Shortcast: Solar Jobs Are Not “Fentanyl Jobs”

June 27, 2025

Anti-energy crusaders have a lot of facts wrong. I’ll break that down in this video.

They’re also personally insulting the hard-working men and women in the renewable energy industry, calling solar jobs “fentanyl jobs.”

They should apologize to the hard-working Americans helping to make our grid stronger every day.

The ERCOT CEO told the Board earlier this week that solar and storage has strengthened our grid. Our risk of an energy emergency went from 16% one year to ago to 0.5% this year “because of the contributions of new resources on the grid.” Those resources are solar & storage. I show all of this in the video, which you can also watch on YouTube.

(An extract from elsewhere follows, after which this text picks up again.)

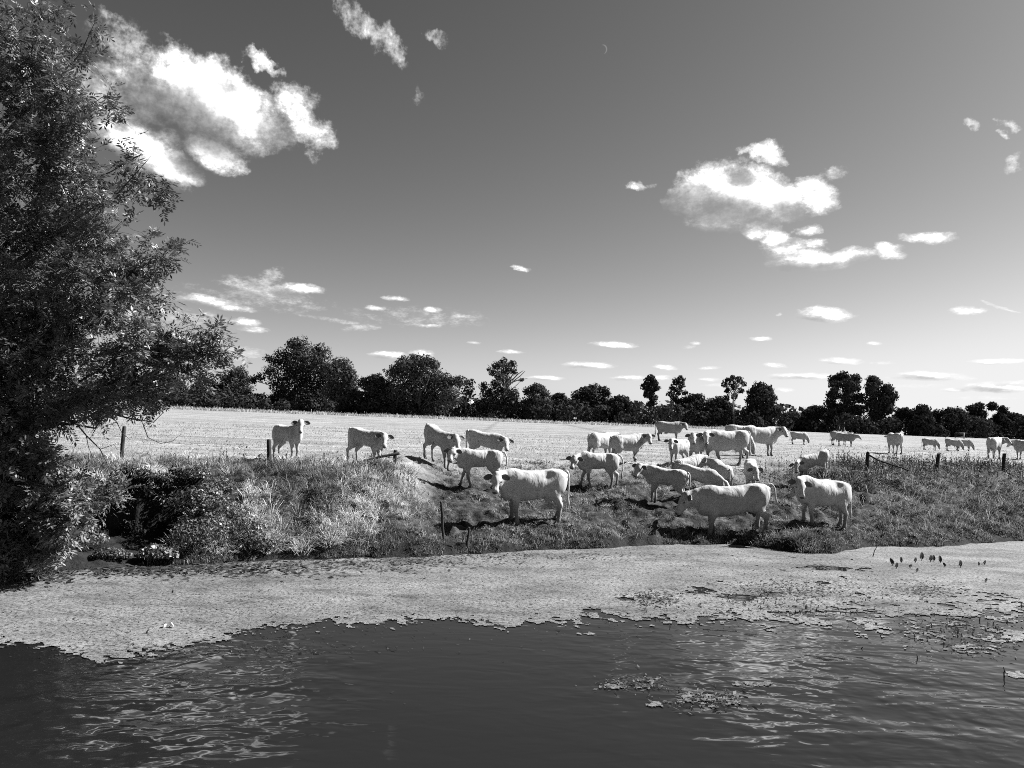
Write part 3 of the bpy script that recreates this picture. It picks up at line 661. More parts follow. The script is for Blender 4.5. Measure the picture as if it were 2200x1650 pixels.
# bare drooping branches under the crown
for pl, r_a in [([(60, 870), (120, 893), (175, 915), (205, 920), (222, 895), (240, 878)], .035), ([(120, 893), (160, 905), (185, 935), (215, 965), (238, 1010), (262, 1060)], .02), ([(150, 868), (210, 880), (270, 897), (330, 907), (352, 885)], .025),
              ([(210, 880), (250, 905), (262, 930), (280, 945)], .012), ([(270, 897), (305, 905), (318, 940), (345, 953), (370, 948), (388, 933)], .012), ([(230, 885), (290, 893), (335, 890), (365, 872)], .012), ([(185, 935), (190, 960), (200, 985)], .01), ([(215, 965), (245, 955), (258, 975)], .008),
              ([(430, 845), (455, 862), (475, 858), (490, 850)], .010), ([(470, 740), (482, 715), (492, 690), (498, 680)], .012), ([(240, 1000), (262, 1030), (268, 1060), (258, 1095)], .008), ([(20, 1150), (60, 1180), (110, 1192), (160, 1186)], .012), ([(10, 1120), (30, 1160), (45, 1195)], .015)]:
    pts = [at_depth(a_, b_, 15.0 + .2 * math.sin(a_)) - off for a_, b_ in pl]; n = len(pts)
    obj('bare_branch', MB().tube(pts, [r_a * (1 - .75 * k / (n - 1)) for k in range(n)], 5, False).mesh('bare_branch', True), bark, root)

# bramble bushes on the bank under the tree
def bush(name, label, blobs, nleaf, size, mat, tone=1.0, cat='bush', twigs=14):
    cs = np.array([b_[0] for b_ in blobs]); o0 = np.array([cs[:, 0].mean(), cs[:, 1].mean(), float(ground(cs[:, 0].mean(), cs[:, 1].mean()))])
    r_ = empty(name, o0); tag(r_, label, cat)
    Ps, Ns = [], []
    for c_, (ax, ay, az_) in blobs:
        m = int(nleaf / len(blobs)); d = rand_dirs(m); d[:, 2] = np.abs(d[:, 2]) * .9 + d[:, 2] * .1
        Ps.append(np.array(c_) + d * [ax, ay, az_] * (rng.uniform(.6, 1.08, m) ** .6)[:, None]); Ns.append(d)
    P = np.concatenate(Ps) - o0; N = np.concatenate(Ns) + rng.normal(0, .6, (len(P), 3)); N /= np.linalg.norm(N, axis=1)[:, None]
    D = np.cross(N, rand_dirs(len(P))); D /= np.linalg.norm(D, axis=1)[:, None]; Q = np.cross(N, D); s_ = rng.uniform(.6, 1.3, len(P)) * size
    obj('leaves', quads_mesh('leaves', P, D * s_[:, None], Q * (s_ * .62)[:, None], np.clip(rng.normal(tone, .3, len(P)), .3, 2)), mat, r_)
    st = MB()
    for k in range(twigs):
        c_, rad = blobs[k % len(blobs)]; d = rand_dirs(1)[0]; d[2] = abs(d[2])
        e = np.array(c_) + d * np.array(rad) * .95 - o0; s0 = np.array([c_[0] + rng.normal(0, .15), c_[1] + .1, float(ground(c_[0], c_[1])) - .05]) - o0
        limb(st, s0, e, .012, .004, .15, 4, 4)
    tag(obj('stems', st.mesh('stems'), bark, r_), kind='stuff'); return r_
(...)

I also covered a couple of the biggest problems haters of renewable energy and storage have: (1) They can’t credibly deny the benefits of renewables and storage, and (2) Where’s the alternative power going to come from if you limit renewables and storage?

We have rising demand. If Congress lessens supply, what happens to prices?

I wrote recently about how abruptly ending the clean energy tax credits will hurt our efforts to win the AI race and is actually Energy Submission to China. I also wrote about how short-sighted energy policy will raise costs, causing Energy Inflation for consumers of all kinds.

The best way to handle the clean energy tax credits is a predictable ramp down of the tax credits — not a cliff.

What You’ll Learn in This Episode:

  • How Texas slashed outage risk by 95% thanks to solar and battery storage

  • Why gas is not the fastest way to add power even though some people continue to falsely insist it is

  • How fossil fuel companies are using renewables to cut costs

  • The simple math of supply, demand, and rising prices without a credible backup plan

📺 Watch on YouTube:

Why It Matters:

  • Demand is up 25% since 2021: rapid growth not seen since the ’60s

  • Without tax credits, supply tightens, prices go up, and grid reliability suffers

  • Gas turbines aren’t coming fast enough, nuclear is years away

Seriously, over the next 4-5 years, where is the power going to come from if not from wind, solar, and storage? It’s not a rhetorical question and they can’t answer it.

They’ve said LNG power plants, but those don’t exist. They’ve said nuclear but that’s 2030’s at best. They’ve said gas plants, but good luck getting a turbine.

If policymakers want to kill clean energy incentives, they need a plan to replace the power. Because without one, consumers will pay more, grid reliability will suffer, and elected officials will face a backlash.